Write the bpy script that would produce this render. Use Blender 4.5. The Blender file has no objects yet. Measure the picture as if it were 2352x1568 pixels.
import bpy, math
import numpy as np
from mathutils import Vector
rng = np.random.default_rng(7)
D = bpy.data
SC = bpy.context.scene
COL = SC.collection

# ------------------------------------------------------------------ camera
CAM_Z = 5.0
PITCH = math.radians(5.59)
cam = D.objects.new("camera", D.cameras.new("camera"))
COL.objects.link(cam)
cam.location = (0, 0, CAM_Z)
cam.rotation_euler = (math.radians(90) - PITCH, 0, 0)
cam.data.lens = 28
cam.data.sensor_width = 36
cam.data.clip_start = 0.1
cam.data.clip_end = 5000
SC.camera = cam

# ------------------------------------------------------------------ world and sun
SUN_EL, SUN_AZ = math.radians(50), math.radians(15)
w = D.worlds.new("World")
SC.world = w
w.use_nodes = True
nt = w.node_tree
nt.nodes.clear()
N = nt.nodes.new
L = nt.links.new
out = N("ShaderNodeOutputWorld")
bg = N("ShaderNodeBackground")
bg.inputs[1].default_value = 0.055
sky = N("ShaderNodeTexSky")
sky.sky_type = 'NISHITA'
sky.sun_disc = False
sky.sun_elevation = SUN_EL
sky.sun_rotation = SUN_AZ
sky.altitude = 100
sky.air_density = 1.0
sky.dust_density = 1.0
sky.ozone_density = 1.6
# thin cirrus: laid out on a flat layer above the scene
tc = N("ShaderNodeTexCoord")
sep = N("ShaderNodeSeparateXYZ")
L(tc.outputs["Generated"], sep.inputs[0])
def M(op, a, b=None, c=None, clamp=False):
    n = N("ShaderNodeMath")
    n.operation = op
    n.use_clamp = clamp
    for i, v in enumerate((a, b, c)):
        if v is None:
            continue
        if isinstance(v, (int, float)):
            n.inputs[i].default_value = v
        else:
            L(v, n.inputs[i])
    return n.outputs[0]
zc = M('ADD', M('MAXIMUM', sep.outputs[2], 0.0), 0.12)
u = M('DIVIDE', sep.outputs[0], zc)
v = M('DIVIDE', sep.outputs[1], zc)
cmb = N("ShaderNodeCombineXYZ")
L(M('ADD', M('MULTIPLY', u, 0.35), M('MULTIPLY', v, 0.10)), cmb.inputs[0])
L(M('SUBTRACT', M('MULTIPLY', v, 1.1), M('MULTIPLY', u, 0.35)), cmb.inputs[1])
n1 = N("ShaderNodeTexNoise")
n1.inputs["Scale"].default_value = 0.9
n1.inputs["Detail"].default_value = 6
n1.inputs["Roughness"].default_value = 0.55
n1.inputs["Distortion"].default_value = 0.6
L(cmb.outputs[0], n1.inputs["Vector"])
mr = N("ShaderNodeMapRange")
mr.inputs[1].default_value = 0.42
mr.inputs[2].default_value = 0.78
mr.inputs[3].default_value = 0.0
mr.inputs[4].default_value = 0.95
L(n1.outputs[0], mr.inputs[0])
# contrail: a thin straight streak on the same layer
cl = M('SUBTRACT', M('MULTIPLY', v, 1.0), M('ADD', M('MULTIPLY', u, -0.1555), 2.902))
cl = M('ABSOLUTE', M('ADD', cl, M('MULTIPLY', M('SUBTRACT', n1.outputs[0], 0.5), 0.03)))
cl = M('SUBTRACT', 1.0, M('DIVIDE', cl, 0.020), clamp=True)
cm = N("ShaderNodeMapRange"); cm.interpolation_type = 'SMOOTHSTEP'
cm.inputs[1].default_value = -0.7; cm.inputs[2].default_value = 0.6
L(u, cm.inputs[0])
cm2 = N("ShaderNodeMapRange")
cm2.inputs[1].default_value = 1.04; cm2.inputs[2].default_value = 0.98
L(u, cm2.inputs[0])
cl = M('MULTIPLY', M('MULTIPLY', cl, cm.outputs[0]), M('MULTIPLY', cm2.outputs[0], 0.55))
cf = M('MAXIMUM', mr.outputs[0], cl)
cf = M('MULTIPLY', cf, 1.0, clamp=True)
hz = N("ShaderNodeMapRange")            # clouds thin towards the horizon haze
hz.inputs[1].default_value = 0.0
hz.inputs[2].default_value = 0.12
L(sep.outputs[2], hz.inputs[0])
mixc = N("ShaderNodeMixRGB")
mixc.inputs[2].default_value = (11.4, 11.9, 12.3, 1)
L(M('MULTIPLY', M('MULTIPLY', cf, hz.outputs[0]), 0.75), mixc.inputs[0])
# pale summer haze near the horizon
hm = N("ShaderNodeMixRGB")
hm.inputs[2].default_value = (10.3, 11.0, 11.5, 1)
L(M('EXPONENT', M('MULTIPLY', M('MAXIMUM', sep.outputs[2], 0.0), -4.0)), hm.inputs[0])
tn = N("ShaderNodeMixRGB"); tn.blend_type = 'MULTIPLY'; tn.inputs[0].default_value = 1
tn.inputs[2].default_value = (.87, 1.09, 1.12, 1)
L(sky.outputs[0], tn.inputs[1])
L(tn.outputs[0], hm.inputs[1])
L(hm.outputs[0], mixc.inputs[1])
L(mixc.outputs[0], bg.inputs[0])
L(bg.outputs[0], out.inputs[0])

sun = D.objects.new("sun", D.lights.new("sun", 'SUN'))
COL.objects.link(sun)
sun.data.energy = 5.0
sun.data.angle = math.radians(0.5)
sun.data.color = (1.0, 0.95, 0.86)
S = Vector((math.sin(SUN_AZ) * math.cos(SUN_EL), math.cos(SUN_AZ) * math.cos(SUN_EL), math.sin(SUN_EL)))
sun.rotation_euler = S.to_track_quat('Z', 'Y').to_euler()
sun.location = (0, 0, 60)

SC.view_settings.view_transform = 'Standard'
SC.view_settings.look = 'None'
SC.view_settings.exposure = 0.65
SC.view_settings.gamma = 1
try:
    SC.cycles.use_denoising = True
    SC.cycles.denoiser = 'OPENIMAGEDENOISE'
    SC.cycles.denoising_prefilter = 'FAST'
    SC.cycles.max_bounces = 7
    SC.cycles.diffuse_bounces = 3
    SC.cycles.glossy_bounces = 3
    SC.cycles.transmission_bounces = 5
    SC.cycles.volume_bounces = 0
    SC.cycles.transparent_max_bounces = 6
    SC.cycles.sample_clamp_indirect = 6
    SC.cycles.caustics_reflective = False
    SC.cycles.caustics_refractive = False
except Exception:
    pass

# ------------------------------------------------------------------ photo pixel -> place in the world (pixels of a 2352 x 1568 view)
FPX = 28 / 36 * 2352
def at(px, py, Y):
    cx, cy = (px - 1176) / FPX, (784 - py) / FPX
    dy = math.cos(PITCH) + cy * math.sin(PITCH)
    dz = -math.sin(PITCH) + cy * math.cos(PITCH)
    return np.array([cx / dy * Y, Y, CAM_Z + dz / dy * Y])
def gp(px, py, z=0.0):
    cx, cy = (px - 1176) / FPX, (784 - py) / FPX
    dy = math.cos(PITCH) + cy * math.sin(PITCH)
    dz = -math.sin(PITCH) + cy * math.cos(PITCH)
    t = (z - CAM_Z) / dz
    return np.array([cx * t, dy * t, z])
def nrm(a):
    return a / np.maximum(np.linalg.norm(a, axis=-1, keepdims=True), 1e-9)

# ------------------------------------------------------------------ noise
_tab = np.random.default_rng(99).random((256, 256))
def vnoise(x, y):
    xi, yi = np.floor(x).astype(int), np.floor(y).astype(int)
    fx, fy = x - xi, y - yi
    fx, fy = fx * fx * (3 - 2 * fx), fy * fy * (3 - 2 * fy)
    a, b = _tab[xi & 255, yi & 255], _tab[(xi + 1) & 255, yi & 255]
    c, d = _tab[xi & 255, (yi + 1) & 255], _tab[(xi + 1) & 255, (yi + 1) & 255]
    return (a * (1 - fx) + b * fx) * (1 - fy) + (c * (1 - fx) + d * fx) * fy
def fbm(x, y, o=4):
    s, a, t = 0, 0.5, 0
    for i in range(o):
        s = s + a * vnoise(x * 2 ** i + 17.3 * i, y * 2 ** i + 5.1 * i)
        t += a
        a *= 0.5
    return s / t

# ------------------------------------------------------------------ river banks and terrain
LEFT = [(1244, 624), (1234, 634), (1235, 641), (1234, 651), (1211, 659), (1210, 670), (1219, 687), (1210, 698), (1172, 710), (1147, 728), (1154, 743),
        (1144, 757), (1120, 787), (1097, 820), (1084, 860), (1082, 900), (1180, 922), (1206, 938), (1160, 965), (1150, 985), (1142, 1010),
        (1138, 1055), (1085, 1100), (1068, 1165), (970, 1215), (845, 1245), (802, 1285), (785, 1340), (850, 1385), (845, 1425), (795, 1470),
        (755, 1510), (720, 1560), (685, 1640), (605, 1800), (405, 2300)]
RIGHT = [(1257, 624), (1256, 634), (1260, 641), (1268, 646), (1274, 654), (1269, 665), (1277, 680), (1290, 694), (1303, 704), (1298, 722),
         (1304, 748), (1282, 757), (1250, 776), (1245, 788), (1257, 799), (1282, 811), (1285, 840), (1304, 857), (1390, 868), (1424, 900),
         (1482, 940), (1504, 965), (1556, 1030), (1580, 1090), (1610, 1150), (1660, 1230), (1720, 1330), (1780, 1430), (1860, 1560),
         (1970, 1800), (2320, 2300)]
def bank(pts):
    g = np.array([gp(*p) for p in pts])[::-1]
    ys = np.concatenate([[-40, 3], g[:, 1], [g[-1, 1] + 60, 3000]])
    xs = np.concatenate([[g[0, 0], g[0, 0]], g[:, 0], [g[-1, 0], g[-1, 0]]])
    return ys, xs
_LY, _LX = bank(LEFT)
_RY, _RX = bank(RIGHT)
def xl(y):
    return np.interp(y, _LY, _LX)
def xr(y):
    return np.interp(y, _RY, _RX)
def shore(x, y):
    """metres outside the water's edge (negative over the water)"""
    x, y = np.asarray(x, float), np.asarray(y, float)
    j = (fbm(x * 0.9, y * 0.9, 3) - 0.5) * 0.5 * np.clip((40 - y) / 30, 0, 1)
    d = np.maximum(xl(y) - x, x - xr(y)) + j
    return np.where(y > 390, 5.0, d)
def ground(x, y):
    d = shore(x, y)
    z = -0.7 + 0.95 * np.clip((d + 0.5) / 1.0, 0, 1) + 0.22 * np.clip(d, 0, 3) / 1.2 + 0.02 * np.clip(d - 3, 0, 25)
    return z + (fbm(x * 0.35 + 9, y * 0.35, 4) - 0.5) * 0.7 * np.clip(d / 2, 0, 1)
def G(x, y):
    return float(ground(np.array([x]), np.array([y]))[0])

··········

The lines from the top of the data above down to the line containing "COL = SC.collection" are to be copied exactly; no other line should appear.

Write the bpy script that would produce this render. Use Blender 4.5. The Blender file has no objects yet. Measure the picture as if it were 2352x1568 pixels.
import bpy, math
import numpy as np
from mathutils import Vector
rng = np.random.default_rng(7)
D = bpy.data
SC = bpy.context.scene
COL = SC.collection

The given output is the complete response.